The weather was cloudy with a 500-foot ceiling. The mission was to locate
Major Norman Schmidt, whose F104 aircraft had been shot down by hostile
ground fire.

Nichols and his wingman, Capt. Alvie L. Minnick, were told by Crown Control
to pick up and orbit with two helicopters some 10 miles off shore. Sandy 31
and Sandy 32 remained as escort for approximately one hour and twenty
minutes at which time Crown Control told Sandy 31 (Nichols) that he was now
the "on-scene commander" and to proceed to the area and relieve two Navy A1s
who had been covering Schmidt's position.

Nichols and Minnick proceeded to Schmidt's location and spotted the flare
parachute from his aircraft at once. They continued their search, flying in
an east and south direction. At about 1510, still flying a search pattern
over Schmidt's general location, Minnick, observed heavy 37mm ground fire to
the right of their line of flight and radioed Nichols to make a fast turn to
the left. Minnick saw Nichols enter his turn, and his own aircraft was then
struck by ground fire and he lost sight of Nichols' aircraft. Being fully
occupied with maneuvering his damaged aircraft back to friendly territory,
the wingman made no further observation of the lead aircraft and no radio
transmissions were received from Maj. Nichols.

A Navy pilot of an A1H aircraft of Papoose flight from the aircraft carrier
USS INTREPID, who was flying in the area observed a burning aircraft and
reported its location. Nearby search units located the wreckage and, after
confirming that Maj. Nichols' aircraft was missing, searched the area for
about 30 minutes, but failed to see any signs of life. No parachute was seen
in the area and no electronic signals were received. Search efforts were
suspended at 1530 hours because of extremely heavy ground fire.

Capt. Minnick nursed his crippled aircraft almost back to the base at Nakhon
Phanom, but he was forced to eject near the base, and was subsequently
recovered by a "Jolly Green" flown by Oliver E. O'Maru, and was uninjured.

During 1 and 6 September 1966 Radio Hanoi broadcasts transcribed by the
Foreign Broadcast Information Service, claims were made of the shooting down
of U.S. aircraft in Quang Binh Province on 1 September 1966 and the capture
of the pilots.
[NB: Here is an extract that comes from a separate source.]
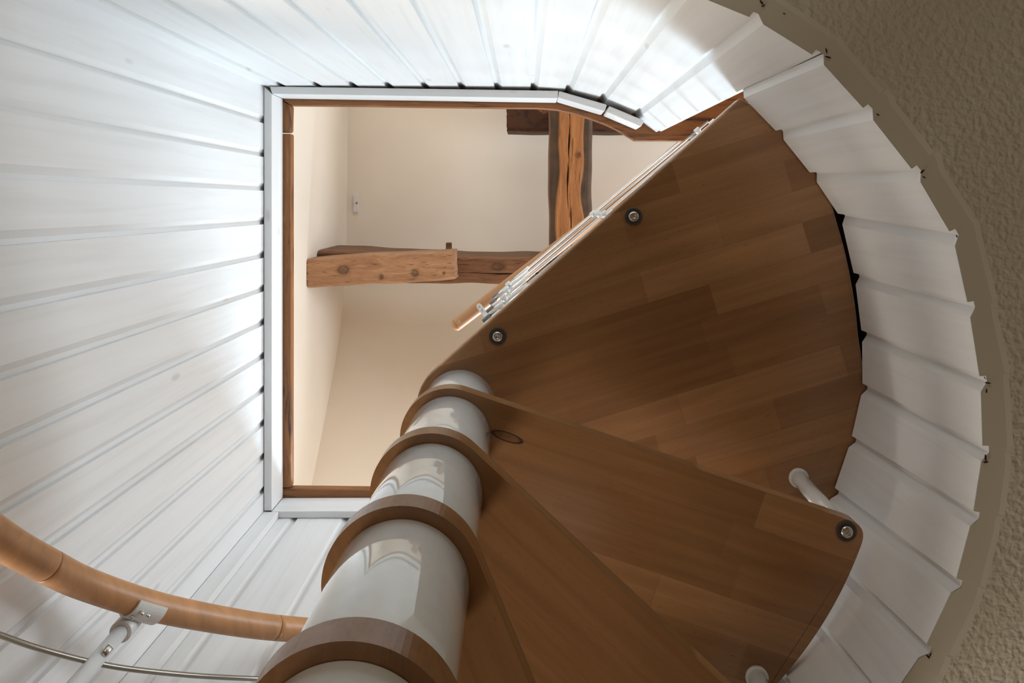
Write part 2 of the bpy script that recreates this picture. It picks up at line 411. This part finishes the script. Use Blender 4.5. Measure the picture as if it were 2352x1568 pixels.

Although the newscasts varied as to the number and type of
planes shot down, the date and location coincide with the loss of Major
Nichols' aircraft. No names were mentioned in the broadcast.

Major Norman Schmidt was never rescued. He was captured by the North
Vietnamese and taken to Hanoi where he was held with other Americans in the
infamous "Hanoi Hilton," the Hoa Lo prison complex.

It was commonplace for American prisoners to be taken at regular intervals
for "interrogation" or "quiz" which sometimes amounted to brutal torture,
sometimes psychological, but more often physical in nature. One day in
August 1967, when Norm Schmidt was living in the area of Hoa Lo called
Little Vegas, he was taken to quiz and never returned. The quiz room was
fairly close to the cellblock area, and returning POWs reported that they
heard a scuffle, and when Schmidt did not return, they believed that the
Vietnamese had beaten him to death.

Norm Schmidt's remains were returned to U.S. control in March, 1974, one
year after his fellow POWs were released from Hanoi. No further information
was ever received about Major Nichols.

During regular "negotiation" sessions between the U.S. and Vietnam,
information was given to the Vietnamese in 1973, 1974 and 1975 on Major
Nichols in the hopes that the Vietnamese would provide further information
on him. The Vietnamese have denied any knowledge of the fate of Major
Nichols.

Since the war ended, over 10,000 reports relating to Americans prisoner,
missing or unaccounted for in Southeast Asia have been received by the U.S.
There is little question that the Vietnamese can provide information about
Hubert C. Nichols.

Tragically, many authorities who have reviewed the largely-classified
information relating to Americans missing in Southeast Asia have come away
with the belief that hundreds of Americans are still alive in captivity
today. Whether Hubert C. Campbell, Jr. is among them is not known. What is
certain, however, is that we must do everything in our power to bring these
men home.


Hubert C. Nichols, Jr. was promoted to the rank of Colonel during the period
he was maintained missing. Norman Schmidt was promoted to the rank of
Lieutenant Colonel during the period he was a prisoner of war.